Впрочем, наверняка не случайно маньеристическая виртуозность Боброва является одним из конечных симптомов русского панегирика: например, И. Н. Розанов [Розанов 1914: 376] называет его «заключительным звеном» в цепи развития русской оды. Бобров в некотором роде «замыкает» столетнюю традицию петербургского панегирика, доводя панегирическую топику до «имплозии» – коллапса и самораспада. В своем маньеристическом состязании с традицией эпидейктического изображения Петербурга он утрирует ее до того предела, у которого совершается переход к (невольной) самопародии и продолжение традиции становится более невозможным.

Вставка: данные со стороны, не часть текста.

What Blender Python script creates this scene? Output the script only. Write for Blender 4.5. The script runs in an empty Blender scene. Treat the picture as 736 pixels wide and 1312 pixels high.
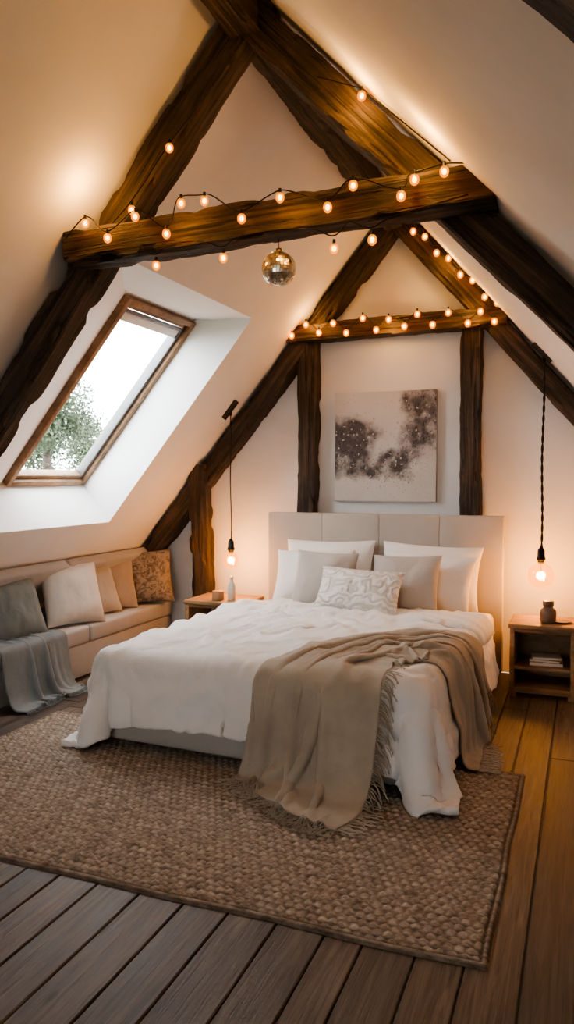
import bpy, bmesh, math, random
import numpy as np
from math import *
from mathutils import Vector, Matrix, noise
from mathutils.bvhtree import BVHTree
random.seed(7); rng=np.random.default_rng(7)
scene=bpy.context.scene
C=scene.collection

# ------------------------------------------------------------------ helpers
def new_mat(name):
    m=bpy.data.materials.new(name); m.use_nodes=True
    nt=m.node_tree; nt.nodes.clear()
    o=nt.nodes.new('ShaderNodeOutputMaterial'); b=nt.nodes.new('ShaderNodeBsdfPrincipled')
    nt.links.new(b.outputs[0],o.inputs[0])
    return m,nt,b,o
def ramp(nt,stops):
    r=nt.nodes.new('ShaderNodeValToRGB'); e=r.color_ramp.elements
    while len(e)<len(stops): e.new(0.5)
    for i,(p,c) in enumerate(stops):
        e[i].position=p; e[i].color=(c[0],c[1],c[2],1)
    return r
def coords(nt,scale=(1,1,1),kind='Object',rot=(0,0,0)):
    t=nt.nodes.new('ShaderNodeTexCoord'); m=nt.nodes.new('ShaderNodeMapping')
    m.inputs['Scale'].default_value=scale; m.inputs['Rotation'].default_value=rot
    nt.links.new(t.outputs[kind],m.inputs[0]); return m
def nz(nt,vec,scale,detail=4,rough=.55,dist=0):
    n=nt.nodes.new('ShaderNodeTexNoise'); n.inputs['Scale'].default_value=scale
    n.inputs['Detail'].default_value=detail; n.inputs['Roughness'].default_value=rough
    n.inputs['Distortion'].default_value=dist
    nt.links.new(vec.outputs[0],n.inputs['Vector']); return n
def bump(nt,b,src,strength=.3,dist=.01,prev=None):
    n=nt.nodes.new('ShaderNodeBump'); n.inputs['Strength'].default_value=strength
    n.inputs['Distance'].default_value=dist
    nt.links.new(src,n.inputs['Height'])
    if prev: nt.links.new(prev.outputs[0],n.inputs['Normal'])
    nt.links.new(n.outputs[0],b.inputs['Normal']); return n
def mixc(nt,fac,a,b,mode='MIX'):
    m=nt.nodes.new('ShaderNodeMix'); m.data_type='RGBA'; m.blend_type=mode
    if isinstance(fac,(int,float)): m.inputs[0].default_value=fac
    else: nt.links.new(fac,m.inputs[0])
    for s,x in ((6,a),(7,b)):
        if isinstance(x,tuple): m.inputs[s].default_value=(*x[:3],1)
        else: nt.links.new(x,m.inputs[s])
    return m.outputs[2]

def plain(name,col,rough=.6,metal=0,var=.08,scale=8,bs=.1):
    m,nt,b,o=new_mat(name); v=coords(nt)
    n=nz(nt,v,scale)
    r=ramp(nt,[(.3,tuple(c*(1-var) for c in col)),(.7,tuple(min(1,c*(1+var)) for c in col))])
    nt.links.new(n.outputs[0],r.inputs[0]); nt.links.new(r.outputs[0],b.inputs['Base Color'])
    b.inputs['Roughness'].default_value=rough; b.inputs['Metallic'].default_value=metal
    if bs: 
        n2=nz(nt,v,scale*10); bump(nt,b,n2.outputs[0],bs,.002)
    return m
def fabric(name,col,weave=350,rough=.9,var=.06,bs=.25,wr=.3,sheen=.2,wrs=9):
    m,nt,b,o=new_mat(name); v=coords(nt)
    n=nz(nt,v,6,5)
    r=ramp(nt,[(.3,tuple(c*(1-var) for c in col)),(.7,tuple(min(1,c*(1+var)) for c in col))])
    nt.links.new(n.outputs[0],r.inputs[0]); nt.links.new(r.outputs[0],b.inputs['Base Color'])
    b.inputs['Roughness'].default_value=rough
    b.inputs['Sheen Weight'].default_value=sheen
    w=nz(nt,v,weave,2); b1=bump(nt,b,w.outputs[0],bs,.002)
    n3=nz(nt,v,wrs,6,.6,.8)
    bump(nt,b,n3.outputs[0],wr,.02,b1)
    return m
def wood(name,dark,mid,light,sc=(1.2,16,16),rough=.6,bs=.5,dist=.008,cr=.8):
    m,nt,b,o=new_mat(name); v=coords(nt,sc)
    n=nz(nt,v,1.6,8,.65,.6); 
    r=ramp(nt,[(.28,dark),(.5,mid),(.75,light)])
    nt.links.new(n.outputs[0],r.inputs[0])
    v2=coords(nt,(2.5,4,4)); n2=nz(nt,v2,1.3,6,.65)
    r2=ramp(nt,[(.35,(.5,.5,.5)),(.65,(1,1,1))]); nt.links.new(n2.outputs[0],r2.inputs[0])
    c=mixc(nt,1.0,r.outputs[0],r2.outputs[0],'MULTIPLY')
    v3=coords(nt,(sc[0]*.55,sc[1]*1.3,sc[2]*1.3)); n3=nz(nt,v3,1.5,4,.55,.6)
    r3=ramp(nt,[(.38,(.06,.06,.06)),(.45,(1,1,1))]); nt.links.new(n3.outputs[0],r3.inputs[0])
    c=mixc(nt,cr,c,r3.outputs[0],'MULTIPLY')
    nt.links.new(c,b.inputs['Base Color']); b.inputs['Roughness'].default_value=rough
    b1=bump(nt,b,n.outputs[0],bs,dist); bump(nt,b,r3.outputs[0],bs*cr,dist*1.3,b1)
    return m
def emis(name,col,st):
    m,nt,b,o=new_mat(name); b.inputs['Base Color'].default_value=(*col,1)
    b.inputs['Emission Color'].default_value=(*col,1); b.inputs['Emission Strength'].default_value=st
    return m

def obj(name,verts,faces,mat=None,parent=None,smooth=False):
    me=bpy.data.meshes.new(name); me.from_pydata([tuple(v) for v in verts],[],faces); me.update()
    ob=bpy.data.objects.new(name,me); C.objects.link(ob)
    if mat: me.materials.append(mat)
    if parent: ob.parent=parent
    if smooth: me.polygons.foreach_set('use_smooth',[True]*len(me.polygons))
    return ob
def empty(name,loc=(0,0,0),rz=0):
    e=bpy.data.objects.new(name,None); e.location=loc; e.rotation_euler=(0,0,rz); e.empty_display_size=.1
    C.objects.link(e); return e
def box(name,lo,hi,mat,parent=None,bev=.0,seg=2,mtx=None):
    bm=bmesh.new(); bmesh.ops.create_cube(bm,size=1)
    for v in bm.verts:
        v.co=Vector([lo[i]+(v.co[i]+.5)*(hi[i]-lo[i]) for i in range(3)])
    if bev: bmesh.ops.bevel(bm,geom=bm.edges[:],offset=bev,segments=seg,profile=.6,affect='EDGES')
    me=bpy.data.meshes.new(name); bm.to_mesh(me); bm.free()
    ob=bpy.data.objects.new(name,me); C.objects.link(ob); me.materials.append(mat)
    if bev: me.polygons.foreach_set('use_smooth',[True]*len(me.polygons))
    if parent: ob.parent=parent
    if mtx is not None: ob.matrix_local=mtx
    return ob
def lathe(name,prof,mat,parent=None,loc=(0,0,0),n=32):
    vs=[];fs=[]
    for r,z in prof:
        for k in range(n):
            a=2*pi*k/n; vs.append((r*cos(a),r*sin(a),z))
    for i in range(len(prof)-1):
        for k in range(n):
            fs.append((i*n+k,i*n+(k+1)%n,(i+1)*n+(k+1)%n,(i+1)*n+k))
    ob=obj(name,vs,fs,mat,parent,True); ob.location=loc; return ob
def tube(name,pts,r,mat,parent=None,res=6,cyc=False):
    cu=bpy.data.curves.new(name,'CURVE'); cu.dimensions='3D'; cu.bevel_depth=r; cu.bevel_resolution=2
    s=cu.splines.new('NURBS' if len(pts)>3 else 'POLY'); s.points.add(len(pts)-1)
    for i,p in enumerate(pts): s.points[i].co=(*p,1)
    if s.type=='NURBS': s.use_endpoint_u=True; s.order_u=3; s.resolution_u=res
    ob=bpy.data.objects.new(name,cu); C.objects.link(ob); cu.materials.append(mat)
    if parent: ob.parent=parent
    return ob
def fbm(x,y,z,o=4):
    return noise.fractal(Vector((x,y,z)),1.0,2.0,o)
def sst(x,a,b_): 
    t=min(1,max(0,(x-a)/(b_-a))); return t*t*(3-2*t)

# ------------------------------------------------------------------ materials
M_wall,nt,b,o=new_mat('plaster_white'); v=coords(nt); n=nz(nt,v,2.5,5)
r=ramp(nt,[(.3,(.74,.725,.70)),(.7,(.80,.79,.77))]); nt.links.new(n.outputs[0],r.inputs[0]); nt.links.new(r.outputs[0],b.inputs['Base Color'])
b.inputs['Roughness'].default_value=.85; n2=nz(nt,v,40,5); bump(nt,b,n2.outputs[0],.12,.004)
M_beam=wood('aged_oak_beam',(.016,.011,.008),(.060,.038,.025),(.17,.11,.07),sc=(1.3,20,20),bs=1,dist=.02,rough=.72)
M_frame=wood('pine_frame',(.26,.15,.08),(.38,.235,.13),(.46,.30,.18),sc=(8,8,8),bs=.1,cr=.1)
M_night=wood('oak_nightstand',(.28,.15,.07),(.40,.24,.12),(.50,.32,.18),sc=(3,14,14),bs=.12,cr=.2)
M_head=fabric('greige_upholstery',(.46,.415,.365),weave=500,var=.04,wr=.05)
M_duvet=fabric('white_linen',(.80,.79,.77),weave=600,var=.02,bs=.08,wr=.45,wrs=6)
M_pw=fabric('white_cotton',(.82,.805,.78),weave=600,var=.02,bs=.08,wr=.35)
M_pg=fabric('taupe_linen',(.47,.43,.39),weave=400,var=.05,wr=.3)
M_throw=fabric('beige_wool',(.40,.345,.27),weave=260,var=.12,bs=.6,wr=.3)
M_seat=fabric('grey_beige_upholstery',(.39,.38,.365),weave=400,var=.05,wr=.1)
M_grey=fabric('blue_grey_wool',(.17,.19,.195),weave=220,var=.12,bs=.6,wr=.3)
M_cg=fabric('slate_green_linen',(.16,.18,.172),weave=350,var=.06)
M_cb=fabric('cream_linen',(.54,.505,.455),weave=350,var=.05)
M_cs=fabric('greige_linen',(.40,.37,.33),weave=350,var=.05)
M_ct=fabric('tan_linen',(.33,.28,.23),weave=350,var=.06)
M_black=plain('black_metal',(.02,.018,.016),.4,.8,bs=0)
M_brass=plain('aged_brass',(.35,.22,.09),.35,1,bs=0)
M_mattress=fabric('mattress_ticking',(.7,.68,.64))
def pattern_fab(name,c1,c2,sc,lo=.42,hi=.52,dist=2.5):
    m,nt,b,o=new_mat(name); v=coords(nt); n=nz(nt,v,sc,3,.5,dist)
    r=ramp(nt,[(lo,c1),(hi,c2)]); nt.links.new(n.outputs[0],r.inputs[0]); nt.links.new(r.outputs[0],b.inputs['Base Color'])
    b.inputs['Roughness'].default_value=.9; bump(nt,b,r.outputs[0],.4,.004); return m
M_floral=pattern_fab('floral_print',(.12,.10,.08),(.29,.25,.205),16,.40,.56)
m,nt,b,o=new_mat('embroidered_leaf_cotton'); M_leaf=m
v=coords(nt,(1,1,1)); w=nt.nodes.new('ShaderNodeTexWave'); w.wave_type='RINGS'; w.inputs['Scale'].default_value=9; w.inputs['Distortion'].default_value=9; w.inputs['Detail'].default_value=1; w.inputs['Detail Scale'].default_value=1.6
nt.links.new(v.outputs[0],w.inputs[0])
r=ramp(nt,[(.35,(.62,.58,.53)),(.6,(.78,.755,.72))]); nt.links.new(w.outputs[0],r.inputs[0]); nt.links.new(r.outputs[0],b.inputs['Base Color']); b.inputs['Roughness'].default_value=.9
bump(nt,b,w.outputs[0],.8,.008)
def clear_glass(name,tint=(1,1,1),base=.04,edge=.6,em=None):
    m,nt,b,o=new_mat(name); nt.nodes.remove(b)
    t=nt.nodes.new('ShaderNodeBsdfTransparent'); t.inputs[0].default_value=(*tint,1)
    g=nt.nodes.new('ShaderNodeBsdfGlossy'); g.inputs['Roughness'].default_value=.02
    lw=nt.nodes.new('ShaderNodeLayerWeight'); lw.inputs[0].default_value=.5
    pw=nt.nodes.new('ShaderNodeMath'); pw.operation='POWER'; pw.inputs[1].default_value=5; nt.links.new(lw.outputs['Facing'],pw.inputs[0])
    ma=nt.nodes.new('ShaderNodeMath'); ma.operation='MULTIPLY_ADD'; ma.inputs[1].default_value=edge; ma.inputs[2].default_value=base; nt.links.new(pw.outputs[0],ma.inputs[0])
    mx=nt.nodes.new('ShaderNodeMixShader'); nt.links.new(ma.outputs[0],mx.inputs[0])
    nt.links.new(t.outputs[0],mx.inputs[1]); nt.links.new(g.outputs[0],mx.inputs[2])
    last=mx
    if em:
        e=nt.nodes.new('ShaderNodeEmission'); e.inputs[0].default_value=(*em[0],1); e.inputs[1].default_value=em[1]
        ad=nt.nodes.new('ShaderNodeAddShader'); nt.links.new(mx.outputs[0],ad.inputs[0]); nt.links.new(e.outputs[0],ad.inputs[1]); last=ad
    nt.links.new(last.outputs[0],o.inputs[0]); return m
M_glass=clear_glass('window_glass',(.97,.98,.98),.02,.3)
M_bulbglass=clear_glass('amber_bulb_glass',(1,.74,.42),.05,.7,((1,.42,.08),.55))
M_fairyglass=clear_glass('fairy_globe',(1,.55,.12),.03,.3,((1,.36,.01),.9))
M_fil=emis('filament',(1,.50,.10),60)
M_fairy=emis('fairy_bulb',(1,.60,.10),14)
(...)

Вид Петербурга вверх по Неве. Картина неизвестного художника второй половины XVIII в. по рисунку М. Махаева


Имплозия петербургского панегирика является решающим переломным моментом в развитии петербургского городского текста. Как будет показано далее, постпанегирическая петербургская поэзия несет в себе смену парадигмы: она выходит за жанровые рамки панегирика, присваивает элементы его топики и вводит их в новый философский, историософский и литературный контекст. Отныне в центре стоит не состязание со сложившейся традицией (aemulatio), а ее трансформация.